> [Aim of the exercise]
Copy the material that follows word for word and omit its pictures.

> [Data lines]
+===+

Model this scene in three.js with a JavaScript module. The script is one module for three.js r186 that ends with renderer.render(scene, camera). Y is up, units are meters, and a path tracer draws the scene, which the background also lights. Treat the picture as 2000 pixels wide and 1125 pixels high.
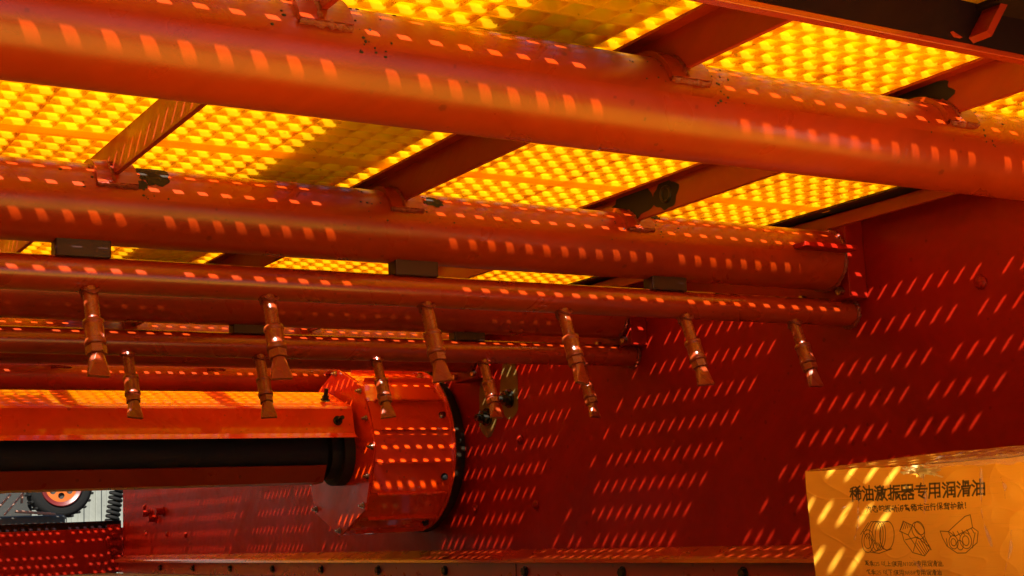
import * as THREE from 'three';
import { mergeGeometries, mergeVertices, toCreasedNormals } from 'three/addons/utils/BufferGeometryUtils.js';
import { RoundedBoxGeometry } from 'three/addons/geometries/RoundedBoxGeometry.js';
import { ConvexGeometry } from 'three/addons/geometries/ConvexGeometry.js';
import { ImprovedNoise } from 'three/addons/math/ImprovedNoise.js';

// ---------------------------------------------------------------- camera, sky, sun, exposure
const scene = new THREE.Scene();
const camera = new THREE.PerspectiveCamera(22.98, 2000 / 1125, 0.05, 200);
camera.matrixAutoUpdate = false;
camera.matrix.makeBasis(
  new THREE.Vector3(0.85158, -0.04577, 0.52222).normalize(),
  new THREE.Vector3(-0.04653, 0.98565, 0.16226).normalize(),
  new THREE.Vector3(-0.52215, -0.16247, 0.83723).normalize());
camera.matrix.decompose(camera.position, camera.quaternion, camera.scale);
camera.matrixAutoUpdate = true;
scene.add(camera);

const SUN = new THREE.Vector3(-0.556, 1, 0.97).normalize();      // towards the sun, in the axes of the machine
{
  const w = 64, h = 32, d = new Float32Array(w * h * 4);
  for (let j = 0; j < h; j++) for (let i = 0; i < w; i++) {
    const up = Math.max(0, Math.sin(((j + 0.5) / h - 0.5) * Math.PI)), k = Math.pow(up, 0.55), o = (j * w + i) * 4;
    d[o] = 0.62 - 0.36 * k; d[o + 1] = 0.70 - 0.26 * k; d[o + 2] = 0.78 - 0.02 * k; d[o + 3] = 1;
  }
  const sky = new THREE.DataTexture(d, w, h, THREE.RGBAFormat, THREE.FloatType);
  sky.mapping = THREE.EquirectangularReflectionMapping;
  sky.magFilter = THREE.LinearFilter; sky.minFilter = THREE.LinearFilter; sky.needsUpdate = true;
  scene.background = sky; scene.environment = sky;
  scene.backgroundIntensity = 0.24; scene.environmentIntensity = 0.24;
}
const sun = new THREE.DirectionalLight(new THREE.Color(1, 0.93, 0.80), 5);
sun.position.copy(SUN).multiplyScalar(20); sun.target.position.set(0.8, 0, -4); sun.position.add(sun.target.position);
sun.castShadow = true; sun.shadow.mapSize.set(4096, 4096); sun.shadow.radius = 1;
Object.assign(sun.shadow.camera, { left: -8, right: 8, top: 8, bottom: -8, near: 1, far: 50 });
scene.add(sun, sun.target);

const renderer = new THREE.WebGLRenderer({ antialias: true });
renderer.setSize(1024, 576);
renderer.toneMapping = THREE.LinearToneMapping;
renderer.toneMappingExposure = 4.1;
renderer.shadowMap.enabled = true;

// ---------------------------------------------------------------- helpers
let seed = 7;
const rnd = (a = 0, b = 1) => { seed = (seed * 1664525 + 1013904223) >>> 0; return a + (b - a) * seed / 4294967296; };
const R = THREE.MathUtils.degToRad, V = (x, y, z) => new THREE.Vector3(x, y, z);
const used = {};
const numbered = (n) => { const k = used[n] = (used[n] ?? -1) + 1; return k ? n + '_' + String(k).padStart(3, '0') : n; };
const shade = (m) => { m.castShadow = m.receiveShadow = true; return m; };
function thing(name, label, category, [x, y, z] = [0, 0, 0], group) {
  const o = new THREE.Group(); o.name = numbered(name); o.position.set(x, y, z);
  o.userData = { label, category }; if (group) o.userData.group = group;
  scene.add(o); return o;
}
function part(name, geo, mat, parent, label) {
  const m = shade(new THREE.Mesh(geo, mat)); m.name = name; if (label) m.userData.label = label;
  parent.add(m); return m;
}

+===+

> [Task answer]
Model this scene in three.js with a JavaScript module. The script is one module for three.js r186 that ends with renderer.render(scene, camera). Y is up, units are meters, and a path tracer draws the scene, which the background also lights. Treat the picture as 2000 pixels wide and 1125 pixels high.
import * as THREE from 'three';
import { mergeGeometries, mergeVertices, toCreasedNormals } from 'three/addons/utils/BufferGeometryUtils.js';
import { RoundedBoxGeometry } from 'three/addons/geometries/RoundedBoxGeometry.js';
import { ConvexGeometry } from 'three/addons/geometries/ConvexGeometry.js';
import { ImprovedNoise } from 'three/addons/math/ImprovedNoise.js';

// ---------------------------------------------------------------- camera, sky, sun, exposure
const scene = new THREE.Scene();
const camera = new THREE.PerspectiveCamera(22.98, 2000 / 1125, 0.05, 200);
camera.matrixAutoUpdate = false;
camera.matrix.makeBasis(
  new THREE.Vector3(0.85158, -0.04577, 0.52222).normalize(),
  new THREE.Vector3(-0.04653, 0.98565, 0.16226).normalize(),
  new THREE.Vector3(-0.52215, -0.16247, 0.83723).normalize());
camera.matrix.decompose(camera.position, camera.quaternion, camera.scale);
camera.matrixAutoUpdate = true;
scene.add(camera);

const SUN = new THREE.Vector3(-0.556, 1, 0.97).normalize();      // towards the sun, in the axes of the machine
{
  const w = 64, h = 32, d = new Float32Array(w * h * 4);
  for (let j = 0; j < h; j++) for (let i = 0; i < w; i++) {
    const up = Math.max(0, Math.sin(((j + 0.5) / h - 0.5) * Math.PI)), k = Math.pow(up, 0.55), o = (j * w + i) * 4;
    d[o] = 0.62 - 0.36 * k; d[o + 1] = 0.70 - 0.26 * k; d[o + 2] = 0.78 - 0.02 * k; d[o + 3] = 1;
  }
  const sky = new THREE.DataTexture(d, w, h, THREE.RGBAFormat, THREE.FloatType);
  sky.mapping = THREE.EquirectangularReflectionMapping;
  sky.magFilter = THREE.LinearFilter; sky.minFilter = THREE.LinearFilter; sky.needsUpdate = true;
  scene.background = sky; scene.environment = sky;
  scene.backgroundIntensity = 0.24; scene.environmentIntensity = 0.24;
}
const sun = new THREE.DirectionalLight(new THREE.Color(1, 0.93, 0.80), 5);
sun.position.copy(SUN).multiplyScalar(20); sun.target.position.set(0.8, 0, -4); sun.position.add(sun.target.position);
sun.castShadow = true; sun.shadow.mapSize.set(4096, 4096); sun.shadow.radius = 1;
Object.assign(sun.shadow.camera, { left: -8, right: 8, top: 8, bottom: -8, near: 1, far: 50 });
scene.add(sun, sun.target);

const renderer = new THREE.WebGLRenderer({ antialias: true });
renderer.setSize(1024, 576);
renderer.toneMapping = THREE.LinearToneMapping;
renderer.toneMappingExposure = 4.1;
renderer.shadowMap.enabled = true;

// ---------------------------------------------------------------- helpers
let seed = 7;
const rnd = (a = 0, b = 1) => { seed = (seed * 1664525 + 1013904223) >>> 0; return a + (b - a) * seed / 4294967296; };
const R = THREE.MathUtils.degToRad, V = (x, y, z) => new THREE.Vector3(x, y, z);
const used = {};
const numbered = (n) => { const k = used[n] = (used[n] ?? -1) + 1; return k ? n + '_' + String(k).padStart(3, '0') : n; };
const shade = (m) => { m.castShadow = m.receiveShadow = true; return m; };
function thing(name, label, category, [x, y, z] = [0, 0, 0], group) {
  const o = new THREE.Group(); o.name = numbered(name); o.position.set(x, y, z);
  o.userData = { label, category }; if (group) o.userData.group = group;
  scene.add(o); return o;
}
function part(name, geo, mat, parent, label) {
  const m = shade(new THREE.Mesh(geo, mat)); m.name = name; if (label) m.userData.label = label;
  parent.add(m); return m;
}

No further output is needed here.